Bruce Brugmann's moment of glory

California's energy crisis is a long-awaited vindication for the feisty publisher of the San Francisco Bay Guardian.

Published April 7, 2001 10:44PM (EDT)

For more than 30 years, the San Francisco Bay Guardian has been almost single-minded in its pursuit of bringing public power to San Francisco. For years, the weekly paper's iconoclastic publisher Bruce Brugmann has served as a left-coast Don Quixote, telling anyone who will listen about how Pacific Gas & Electric is ripping off the people of San Francisco. This tirade is as much a part of San Francisco as the Golden Gate Bridge, continuing uninterrupted week after week, ever since Lyndon Johnson was in the White House.

In a recent April Fools issue, his own paper even lampooned the publisher's single-minded zest for thumping PG&E, printing a flow chart spread across two pages that outlined a vast corporate conspiracy afoot in San Francisco. At the center was PG&E.

The crux of Brugmann's crusade is this: Even though the U.S. Supreme Court ruled that San Francisco must have municipal power, the power generated by the city-owned dam, Hetch Hetchy, is controlled by PG&E. The utility sells the power, at a profit, to other cities around the state. Brugmann thinks that power should be controlled by a new municipal utility district, (MUD) and used to supply public power to San Francisco's residents and businesses.

It now looks as though the world is coming around to Brugmann. As California wrestles with its worsening power crisis, municipal power districts around the state such as Los Angeles and Sacramento have been spared many of the rolling blackouts the rest of the state has faced. They will also be spared the 47 percent rate hikes just approved by the state's Public Utilities Commission. Brugmann is a chief proponent of this fall's San Francisco ballot measure to create a local MUD. Similar movements toward public power are afoot in other cities across the state. Brugmann spoke to Salon via telephone Friday afternoon, shortly after PG&E filed for bankruptcy protection.

How do you sum up your reaction to the news that PG&E has declared bankruptcy?

We're the only city in the United States that is mandated by the Supreme Court to have public power, but we've allowed PG&E to influence City Hall and take over that power. Now there's going to be hell to pay on all fronts.

What kind of hell?

Now, [PG&E] will have to do a lot of filing under bankruptcy and open their books so we can find out how much profit they've been taking out of San Francisco all these years. Now, what's going to happen? Will the rates go up? The city needs to protect its own interests here. They can do a whole series of things to bring public power to San Francisco so we can begin to get safe, reliable and inexpensive public power. There is every possible reason for public power, particularly when San Francisco is required to have it.

This is an historic opportunity for the city. Nobody wants to come out against the [public power] initiative [on the November ballot] because it's the only reasonable thing out there. Nobody wants to be seen standing with PG&E now, but there are plenty of PG&E front groups out to undercut the [initiative]. The problem is, gosh, they didn't see that PG&E would declare bankruptcy. Now what are they going to do?

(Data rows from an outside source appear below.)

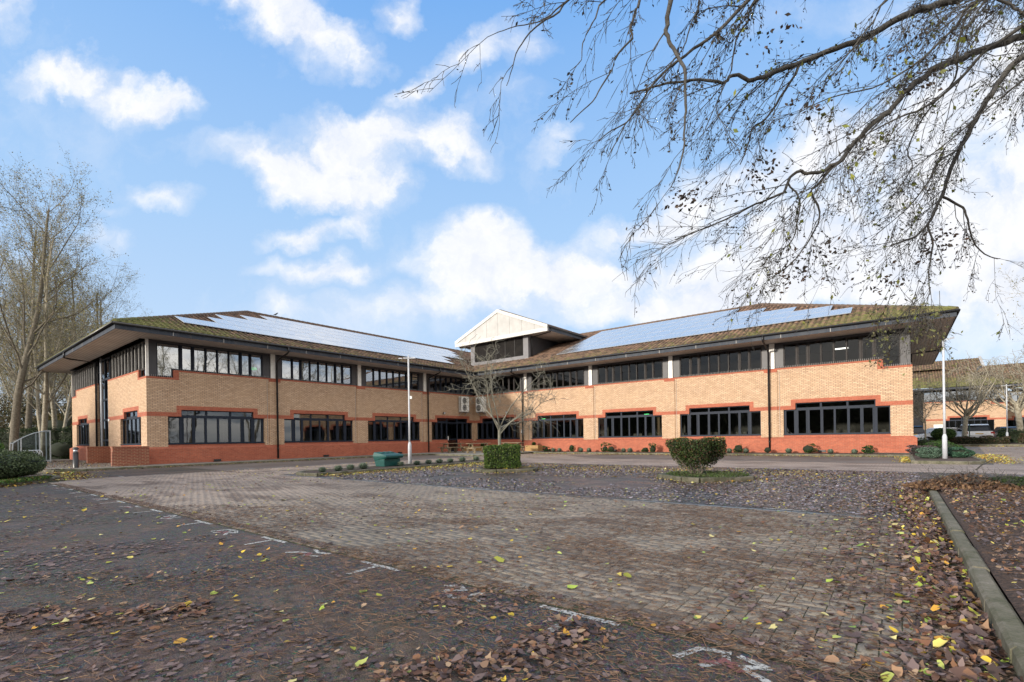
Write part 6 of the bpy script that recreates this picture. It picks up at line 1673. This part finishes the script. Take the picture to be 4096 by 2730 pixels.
window(F3, lambda s, z: True, [(.1+.66*k, .68+.66*k, 5.17, 6.4) for k in range(60)], [0, 44], [5.09, 6.6], fb, o=-.1, gm='glassup', fm='frame2')
b_ = MB(); b_.box(-4, 10.6, 87.35, 100, .1, 6.6); b_.box(10.85, 54, 96.2, 112, .1, 6.6); b_.build('core', MT['dark'], fb)
b_ = MB(); b_.box(-6, 12.2, 85.4, 87.6, 6.7, 6.95); b_.box(12.3, 56, 94.4, 96.5, 6.7, 6.95); b_.build('fascia', MT['fascia'], fb)
tiles('roof', (12.4, 85.3, 7.0), (-1, 0, 0), (0, k1, T*k1), 30, RL, lambda t: t*k1, lambda t: 30, fb, dx=.1)
tiles('roof', (58, 94.3, 7.0), (-1, 0, 0), (0, k1, T*k1), 54, RL, lambda t: 0, lambda t: 54, fb, dx=.1)
tiles('roof', (12.4, 85.3, 7.0), (0, 1, 0), (-k1, 0, T*k1), 12, RL, lambda t: t*k1, lambda t: 12, fb, dx=.1)
tiles('roof', (8.9, 91.5, 10.0), (-1, 0, 0), (0, k1, T*k1), 14, RL*.36, lambda t: 0, lambda t: 14, fb, dx=.1)
g2_ = MB(); g2_.poly([(8.95, 91.4, 10.0), (9.0, 95.2, 11.7), (9.0, 99, 10.0)]); g2_.bar((9.0, 91.3, 9.98), (9.0, 95.2, 11.75), .3, .12); g2_.build('gable', MT['grp'], fb)
tuple(plaque(*a) for a in [('wall_sign', 'small white sign on the far building beside its window', 'sign', (4.4-.3, 86.97, 1.7), 0, .95, .9)])
def car(label, loc, rz, paint, prof, L_=4.4, Wd=1.8, cat='car', rear_plate=True):
    """side profile (x forward, z) swept across the width with tumblehome; faces +x forward"""
    r = thing('parked_car', label, cat, loc, rz, 'cars parked behind the far hedges')
    body, glass_, roof = prof
    def sweep(poly, w0, w1, z0, z1, name, mat, bevel=0):
        mb = MB(); n = len(poly)
        def wz(z): t = min(1, max(0, (z-z0)/(z1-z0))); return w0+(w1-w0)*t
        a = [(x, -wz(z)/2, z) for x, z in poly]; b = [(x, wz(z)/2, z) for x, z in poly]
        mb.poly(a, (0,-1,0)); mb.poly(b, (0,1,0))
        for k in range(n): mb.quad(a[k], a[(k+1) % n], b[(k+1) % n], b[k])
        return mb.build(name, mat, r, False, bevel=bevel)
    sweep(body, Wd, Wd*.93, .3, 1.0, 'body', MT[paint], .05)
    sweep(glass_, Wd*.90, Wd*.72, .95, 1.7, 'windows', MT['carglass'])
    sweep(roof, Wd*.76, Wd*.70, 1.3, 1.8, 'roof', MT[paint], .03)
    for x in (-L_*.30, L_*.31):
        for s in (-1, 1):
            w = MB(); w.tube([(x, s*(Wd/2-.2), .33), (x, s*(Wd/2+.01), .33)], .33, 20); o = w.build('wheel', MT['rubber'], r, False)
            h = MB(); h.tube([(x, s*(Wd/2+.0), .33), (x, s*(Wd/2+.02), .33)], .2, 14); h.build('rim', MT['galv'], o, False)
    for s in (-1, 1):
        b = MB(); b.box(-L_/2-.015, -L_/2+.1, s*Wd*.46-.12, s*Wd*.46+.06 if s > 0 else s*Wd*.46+.12, .82, 1.02); b.build('tail_light', MT['redlamp'], r, False)
        b = MB(); b.box(L_*.18, L_*.24, s*Wd*.52-.09, s*Wd*.52+.09, 1.0, 1.13); b.build('wing_mirror', MT[paint], r, False)
    b = MB(); b.box(-L_/2-.03, -L_/2-.012, -.26, .26, .78, .9); b.build('number_plate', MT['plate'], r, False)
    b = MB(); b.box(-L_/2-.04, -L_/2+.05, -Wd*.45, Wd*.45, .28, .42); b.build('bumper', MT['rubber'], r, False)
    return r
SUV = ([(-2.3,.35),(-2.35,.75),(-2.25,1.08),(1.2,1.08),(2.1,.95),(2.3,.7),(2.3,.3)], [(-2.2,1.06),(-1.95,1.62),(.5,1.64),(1.3,1.07)], [(-2.1,1.60),(-1.85,1.70),(.3,1.72),(.55,1.62)])
HAT = ([(-2.0,.35),(-2.05,.7),(-1.95,.95),(1.1,.95),(1.9,.80),(2.05,.6),(2.05,.3)], [(-1.9,.93),(-1.4,1.38),(.2,1.42),(1.2,.94)], [(-1.5,1.36),(-1.25,1.45),(.1,1.47),(.3,1.40)])
car('white estate car seen from behind with a yellow number plate', (5.15, 60.6, .1), PI/2+.12, 'carwhite', SUV, 4.6, 1.85)
car('low white hatchback behind the round topped bush', (2.75, 62.0, .1), PI+.5, 'carwhite', HAT, 4.1, 1.75)
car('grey hatchback half hidden behind the dark green hedge', (7.75, 63.5, .1), PI/2+.05, 'cargrey', HAT, 4.1, 1.75)
car('dark blue people carrier behind the hedge at the right edge', (10.0, 63.5, .1), PI/2, 'cardark', SUV, 4.6, 1.85)
car('dark car beside the corner of the right wing', (.9, 63.5, .1), PI/2+.1, 'cardark', SUV, 4.6, 1.85)
sp_ = thing('sign_post', 'thin dark green signpost beside the white estate car', 'post', (4.75, 57.6, .1)); b = MB(); b.lathe([(.03, 0), (.03, 1.75)], 8); b.build('pole', simple('dark_green_paint', (.01,.06,.04), .5), sp_, False)
pl_ = thing('brick_pier', 'short brick and timber gate pier at the right edge', 'pier', (9.2, 54.6, .1)); b = MB(); b.box(9.0, 9.6, 54.4, 54.8, .1, .7); b.build('pier', MT['ramp'], pl_); b = MB(); b.box(9.0, 9.6, 54.42, 54.78, .701, 1.15); b.build('slats', MT['wood'], pl_)
# ================================================================== LIGHT AND SKY
SUN_EL = R(12); SUN_DIR = Vector((-.80, -.60, 0))      # towards the sun, in photograph-forward axes
sx, sy = fwd(SUN_DIR.x*.97, SUN_DIR.y)
sv = Vector((sx, sy, 0)).normalized()*math.cos(SUN_EL)+Vector((0, 0, math.sin(SUN_EL)))
sd = bpy.data.lights.new('sun', 'SUN'); sd.energy = 3.0; sd.angle = R(4); sd.color = (1, .92, .80)
so_ = bpy.data.objects.new('sun', sd); COL.objects.link(so_); so_.rotation_euler = sv.to_track_quat('Z', 'Y').to_euler(); so_.location = (0, 0, 30)
W = bpy.data.worlds.new('World'); C.world = W; W.use_nodes = True
nt = W.node_tree; bg = nt.nodes['Background']
sky = N(nt, 'ShaderNodeTexSky', sky_type='NISHITA', sun_disc=False); sky.sun_elevation = R(24)
sky.sun_rotation = math.atan2(sv.x, sv.y); sky.air_density = 1.0; sky.dust_density = .6; sky.ozone_density = 2.2
tc = N(nt, 'ShaderNodeTexCoord').outputs['Generated']
nrm = N(nt, 'ShaderNodeVectorMath', operation='NORMALIZE'); L(nt, tc, nrm.inputs[0]); D = nrm.outputs[0]
def dot(v, w):
    n = N(nt, 'ShaderNodeVectorMath', operation='DOT_PRODUCT'); L(nt, v, n.inputs[0]); n.inputs[1].default_value = w; return n.outputs['Value']
def mth(op, a, b=None, c=None, clamp=False):
    n = N(nt, 'ShaderNodeMath', operation=op, use_clamp=clamp)
    for k, v in enumerate((a, b, c)):
        if v is None: continue
        if isinstance(v, (int, float)): n.inputs[k].default_value = v
        else: L(nt, v, n.inputs[k])
    return n.outputs[0]
Xf = dot(D, (CW, SW, 0)); Yf = dot(D, (-SW, CW, 0)); Zf = dot(D, (0, 0, 1))
Ys = mth('MAXIMUM', Yf, .05)
A = mth('DIVIDE', Xf, Ys); B = mth('DIVIDE', Zf, Ys)
cmb = N(nt, 'ShaderNodeCombineXYZ'); L(nt, A, cmb.inputs[0]); L(nt, B, cmb.inputs[1])
# domain warp so the cloud edges are ragged
nz = N(nt, 'ShaderNodeTexNoise'); nz.inputs['Scale'].default_value = 5.5; nz.inputs['Detail'].default_value = 7; nz.inputs['Roughness'].default_value = .6; L(nt, cmb.outputs[0], nz.inputs['Vector'])
sub = N(nt, 'ShaderNodeVectorMath', operation='SUBTRACT'); L(nt, nz.outputs['Color'], sub.inputs[0]); sub.inputs[1].default_value = (.5, .5, .5)
scl = N(nt, 'ShaderNodeVectorMath', operation='SCALE'); L(nt, sub.outputs[0], scl.inputs[0]); scl.inputs['Scale'].default_value = .22
wp = N(nt, 'ShaderNodeVectorMath', operation='ADD'); L(nt, cmb.outputs[0], wp.inputs[0]); L(nt, scl.outputs[0], wp.inputs[1]); PW = wp.outputs[0]
# cloud banks: centre and half-axes (in photograph units 2353 wide), tilt in degrees (up to the right positive), weight
BL = [(140,160,110,38,8,1),(290,205,150,48,-14,1),(385,215,60,40,-10,.7),(0,35,50,60,0,.7),
 (600,25,230,50,-14,.9),(720,90,100,70,-35,.9),(830,125,60,34,-30,.7),(905,20,60,44,0,.9),
 (1070,135,170,42,24,.85),(960,200,70,28,10,.6),(1210,120,80,36,20,.5),
 (640,385,200,62,-16,1.1),(760,330,150,72,10,1),(900,300,170,62,4,1.1),(1060,320,90,48,-28,.9),(790,410,150,60,0,1),(885,425,80,62,10,.9),(830,505,50,50,30,.8),
 (370,445,75,34,-14,.8),(235,535,95,28,-16,.55),(250,470,60,22,0,.3),(60,600,90,40,0,.35),
 (710,527,110,30,2,.95),(720,612,150,34,-4,.7),(795,632,70,34,0,.6),(940,580,60,46,30,.35),
 (1110,545,120,60,-10,1.1),(1200,625,230,80,-6,1.2),(1060,610,90,60,0,1),(1360,640,140,48,0,.9),(1000,690,190,44,4,.7),(660,720,70,36,0,.55),(900,740,260,50,0,.45),
 (1440,530,150,42,12,.7),(1530,500,70,44,20,.7),(1275,330,60,26,38,.55),(1170,235,90,40,10,.25),
 (1760,400,300,70,22,1.1),(2150,270,280,90,24,1.3),(2350,120,200,120,0,1),(1700,560,260,80,18,.9),(2050,500,330,120,20,1.3),(2280,640,260,160,0,1.5),(1700,690,330,60,6,1.2),(1560,620,110,40,0,.6),(2000,30,260,40,0,.3),(1500,720,300,40,0,.9),(1900,640,260,90,0,1.1),(2420,400,160,260,0,1.2)]
tot = None
for x, y, rx, ry, an, w in BL:
    k = 4096/2353
    X, Y = x*k-2048, y*k-CY; c, s = math.cos(ROLL), math.sin(ROLL)
    ca, cb = (c*X-s*Y)/FPX, -(s*X+c*Y)/FPX
    mp = N(nt, 'ShaderNodeMapping', vector_type='TEXTURE'); L(nt, PW, mp.inputs[0])
    mp.inputs['Location'].default_value = (ca, cb, 0); mp.inputs['Rotation'].default_value = (0, 0, R(an)); mp.inputs['Scale'].default_value = (rx*k/FPX*1.28, ry*k/FPX*1.3, 1)
    gr = N(nt, 'ShaderNodeTexGradient', gradient_type='SPHERICAL'); L(nt, mp.outputs[0], gr.inputs[0])
    v = mth('MULTIPLY', gr.outputs['Fac'], w)
    tot = v if tot is None else mth('ADD', tot, v)
fine = N(nt, 'ShaderNodeTexNoise'); fine.inputs['Scale'].default_value = 9; fine.inputs['Detail'].default_value = 8; fine.inputs['Roughness'].default_value = .62; L(nt, PW, fine.inputs['Vector'])
dens = mth('MULTIPLY', tot, mth('MULTIPLY_ADD', fine.outputs['Fac'], 2.2, -.15))
wisp = N(nt, 'ShaderNodeTexNoise'); wisp.inputs['Scale'].default_value = 2.6; wisp.inputs['Detail'].default_value = 9; wisp.inputs['Roughness'].default_value = .62; L(nt, PW, wisp.inputs['Vector'])
dens = mth('ADD', dens, mth('MULTIPLY', mth('MAXIMUM', mth('SUBTRACT', wisp.outputs['Fac'], .52), 0), 1.5))
dens = mth('SMOOTH_MIN', dens, 1.0, .3)
front = ramp(nt, dens, [(.03, (0,0,0)), (.3, (.25,.25,.25)), (.8, (.80,.80,.80)), (1, (.95,.95,.95))])
# everywhere else: drifting cumulus from plain noise over the dome
dome = N(nt, 'ShaderNodeVectorMath', operation='SCALE'); L(nt, D, dome.inputs[0]); dv = mth('DIVIDE', 1.0, mth('MAXIMUM', mth('ADD', Zf, .12), .06)); L(nt, dv, dome.inputs['Scale'])
bn = N(nt, 'ShaderNodeTexNoise'); bn.inputs['Scale'].default_value = .9; bn.inputs['Detail'].default_value = 8; bn.inputs['Roughness'].default_value = .6; L(nt, dome.outputs[0], bn.inputs['Vector'])
back = ramp(nt, bn.outputs['Fac'], [(.36, (0,0,0)), (.56, (.95,.95,.95))])
isf = N(nt, 'ShaderNodeMapRange'); L(nt, Yf, isf.inputs[0])
for k, v in ((1, .12), (2, .4), (3, 0), (4, 1)): isf.inputs[k].default_value = v
cl = mixc(nt, isf.outputs[0], back, front); CLB = 6.0
clv = N(nt, 'ShaderNodeSeparateColor'); L(nt, cl, clv.inputs[0])
up_ = N(nt, 'ShaderNodeMapRange'); L(nt, Zf, up_.inputs[0])
for k, v in ((1, -.02), (2, .04), (3, 0), (4, 1)): up_.inputs[k].default_value = v
cf = mth('MULTIPLY', clv.outputs[0], up_.outputs[0])
# sky colour: physical sky, a little bluer overhead
hs = N(nt, 'ShaderNodeHueSaturation'); hs.inputs['Saturation'].default_value = 1.15; hs.inputs['Value'].default_value = 1.0; L(nt, sky.outputs[0], hs.inputs['Color'])
el = mth('DIVIDE', Zf, mth('SQRT', mth('MAXIMUM', mth('SUBTRACT', 1.0, mth('MULTIPLY', Zf, Zf)), .02)))
K_ = 6.0
air = ramp(nt, el, [(0, (.70*K_,.79*K_,.92*K_)), (.16, (.56*K_,.73*K_,.96*K_)), (.42, (.42*K_,.65*K_,.97*K_)), (.95, (.19*K_,.45*K_,.92*K_))])
gain = mixc(nt, .88, hs.outputs[0], air)
shade = ramp(nt, fine.outputs['Fac'], [(.3, (.80,.84,.92)), (.6, (1,1,1))])
cc = mixc(nt, 1.0, shade, (CLB, CLB*1.0, CLB*1.02), 'MULTIPLY')
cc = mixc(nt, isf.outputs[0], (12.5, 11.6, 10.4), cc)   # clouds out of view made far brighter to lift the light on the ground
fin = mixc(nt, cf, gain, cc)
L(nt, fin, bg.inputs['Color']); bg.inputs['Strength'].default_value = .10
vs = C.view_settings; C.display_settings.display_device = 'sRGB'
vs.view_transform = 'Standard'; vs.look = 'None'; vs.exposure = .8; vs.gamma = 1; vs.use_curve_mapping = False
C.render.resolution_x, C.render.resolution_y = 1024, 682
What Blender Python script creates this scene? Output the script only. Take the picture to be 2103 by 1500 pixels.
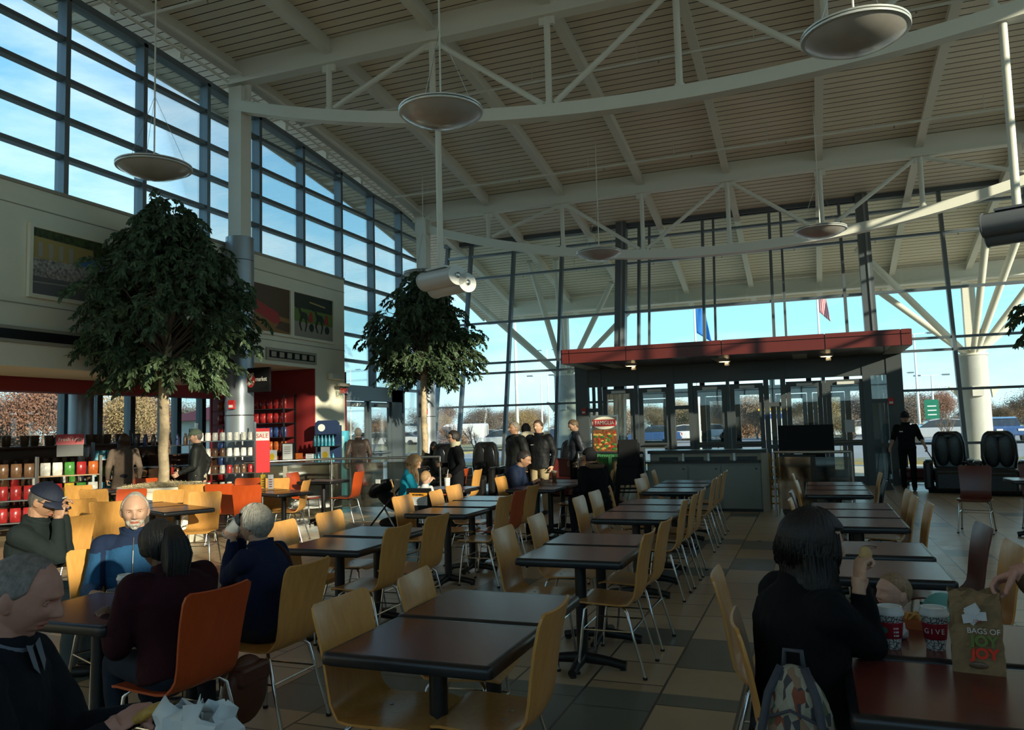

How does this moment feel for you, after all your years of campaigning for public power in San Francisco?

I'm delighted that the Bay Guardian's been on the right side all these years. The state now is finally paying attention but what they're doing is cosmetic. They don't want to make the move to take over the utilities. The utilities have gotten themselves into this mess. They wrote the deregulation bill. They created the mess they want to be bailed out of. No public power cities need to be bailed out ever.

Are there any more surprises waiting in the wings?

What people have to be scared of here is the bankruptcy referee saying the assets have to be sold off to Enron or some other private company. PG&E is supplying our private power. It goes to all San Francisco residents. A bankruptcy referee can take that asset -- that Hetch Hetchy power -- and order it sold to Enron or somebody else. So the city has got to get in here and protect itself. The cities that have public power are spared all this.

How do you assess Gov. Gray Davis' role in all this?

Gray Davis calls obliquely for a public power authority, but he doesn't really want to disturb the private power companies. He wants to do business with them. So first, we have to move into re-regulation. Then we can move into public power and make sure the state of California has public power like the state of Nebraska.

That's why we have this measure on the ballot in the fall. People now can vote for an alternative. They don't just have to jump up and down with a sign that says "public power now!" [The city of] Davis has made a move toward public power, but PG&E stopped it. Chico has made a move; so has Berkeley. There's moves all over. After this, after PG&E goes bankrupt and screws all their creditors, there's going to be movements for public power all over.


By Anthony York

Anthony York is Salon's Washington correspondent.